İstemez misin ey zamanın Musaları?

Kendini ilah zanneden, sihirbazları ile halkı uyutan, Nil’in ortasına kadar kazandığını zanneden Firavunlar onlar olsun.

Şehrinden, ülkesinden kovulan, “Allah elbet bir kurtuluş verecektir” diyen zamanın Musaları bizler olalım.

İstemez misin ey zamanın Eyyupları?

Vücüdu saran yaralar, yaralarda tevellüt eden kurtlar onlar olsun.

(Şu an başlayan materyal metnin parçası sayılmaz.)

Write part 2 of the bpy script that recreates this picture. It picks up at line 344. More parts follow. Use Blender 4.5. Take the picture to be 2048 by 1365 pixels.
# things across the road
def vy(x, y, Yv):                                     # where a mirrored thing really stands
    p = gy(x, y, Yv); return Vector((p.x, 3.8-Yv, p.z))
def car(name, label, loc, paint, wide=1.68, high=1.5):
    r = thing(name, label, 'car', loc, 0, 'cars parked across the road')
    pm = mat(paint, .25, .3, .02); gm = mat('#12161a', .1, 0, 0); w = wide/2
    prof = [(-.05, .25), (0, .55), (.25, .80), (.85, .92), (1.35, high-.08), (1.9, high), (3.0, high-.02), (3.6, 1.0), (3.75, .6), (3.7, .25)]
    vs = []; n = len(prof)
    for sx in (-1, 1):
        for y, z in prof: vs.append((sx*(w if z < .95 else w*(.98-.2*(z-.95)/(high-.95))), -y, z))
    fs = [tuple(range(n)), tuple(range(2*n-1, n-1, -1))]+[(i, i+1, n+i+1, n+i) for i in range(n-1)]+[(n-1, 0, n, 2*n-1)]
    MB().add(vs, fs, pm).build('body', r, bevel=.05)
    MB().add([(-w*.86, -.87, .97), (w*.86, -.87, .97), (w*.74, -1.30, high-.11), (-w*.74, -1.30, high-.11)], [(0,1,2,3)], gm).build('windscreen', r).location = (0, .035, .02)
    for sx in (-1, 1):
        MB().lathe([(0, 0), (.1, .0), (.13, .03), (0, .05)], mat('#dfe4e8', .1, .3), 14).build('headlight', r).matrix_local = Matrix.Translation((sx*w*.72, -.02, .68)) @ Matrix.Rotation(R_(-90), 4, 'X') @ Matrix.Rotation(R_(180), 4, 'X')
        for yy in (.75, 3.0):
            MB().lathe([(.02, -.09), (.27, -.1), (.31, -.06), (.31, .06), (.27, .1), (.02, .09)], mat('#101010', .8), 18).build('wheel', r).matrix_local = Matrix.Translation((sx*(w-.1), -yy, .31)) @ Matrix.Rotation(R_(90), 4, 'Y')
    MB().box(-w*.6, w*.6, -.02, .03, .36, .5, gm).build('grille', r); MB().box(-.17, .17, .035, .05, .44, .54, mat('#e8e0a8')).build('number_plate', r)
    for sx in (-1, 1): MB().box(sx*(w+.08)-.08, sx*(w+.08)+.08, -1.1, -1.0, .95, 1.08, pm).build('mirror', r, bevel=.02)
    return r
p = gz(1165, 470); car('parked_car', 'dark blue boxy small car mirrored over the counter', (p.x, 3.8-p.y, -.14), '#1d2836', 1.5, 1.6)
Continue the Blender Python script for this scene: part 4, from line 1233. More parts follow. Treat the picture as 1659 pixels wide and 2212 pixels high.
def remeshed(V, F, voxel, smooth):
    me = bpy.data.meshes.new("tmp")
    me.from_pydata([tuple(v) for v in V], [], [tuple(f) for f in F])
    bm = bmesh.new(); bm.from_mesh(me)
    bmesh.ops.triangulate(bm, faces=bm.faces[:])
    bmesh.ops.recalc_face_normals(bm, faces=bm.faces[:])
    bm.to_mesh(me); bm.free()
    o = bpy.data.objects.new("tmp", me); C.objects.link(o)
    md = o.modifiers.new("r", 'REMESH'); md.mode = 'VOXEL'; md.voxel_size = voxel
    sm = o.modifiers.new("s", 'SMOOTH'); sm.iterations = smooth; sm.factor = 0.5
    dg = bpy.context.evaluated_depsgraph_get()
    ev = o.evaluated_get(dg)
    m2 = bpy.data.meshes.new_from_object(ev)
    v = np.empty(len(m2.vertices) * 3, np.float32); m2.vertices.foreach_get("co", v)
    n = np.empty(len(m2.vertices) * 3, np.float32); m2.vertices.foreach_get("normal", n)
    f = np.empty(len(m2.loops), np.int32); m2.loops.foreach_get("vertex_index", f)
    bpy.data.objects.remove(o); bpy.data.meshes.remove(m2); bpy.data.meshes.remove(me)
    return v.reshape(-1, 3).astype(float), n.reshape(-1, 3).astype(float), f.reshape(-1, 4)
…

Her musibete sabır gösteren, asla halinden şikayet etmeyen, imanına zarar gelmedikten sonra, rabbin verdiği her musibete sabır gösteren zamanın Eyyüpları bizler olalım.

İstemez misin ey kardeşim?

Zamanın Ömerleri, zamanın Ebu Bekirleri, zamanın Yusufları, zamanın Mus’abları, zamanın Hüseyinleri, zamanın İbrahimleri, zamanın Musaları, zamanın Eyyupları olmayı.

Madem istiyorsun ve isteyerek bu yola girdin ve bu yolda gidiyorsun.

Ateş yakılsa da seni yakmak için.

Kuyular açılsada seni atmak için.

Önünde Nil gibi geçilmez engeller çıksa da.

Vucüdunda kurtlar olsa da.

Sana bir yudum su bile verilmese de.

Ayağına dikenler batsa, akrepler soksa da, şikayet etmeyeceksin.

Neden demiyeceksin.

Dişini sıkacak sabredeksin.

Asla boyun eğmeyeceksin.

Ümidini kaybetmeyeceksin.

Madem O var ve madem O herşeyden haberdar,

Hz.İbrahim gibi, “O ne güzel vekil diyeceksin”, yoluna devam edeceksin.

 

 

Not: Tüm dostların Ramazan ayı kutlu olsun.

Rabbim, tuttuğunuz oruçları, yaptığınız ibadetleri ve hayırları kabul etsin.

Ülkemize ve dünyamıza huzur ve barış getirsin.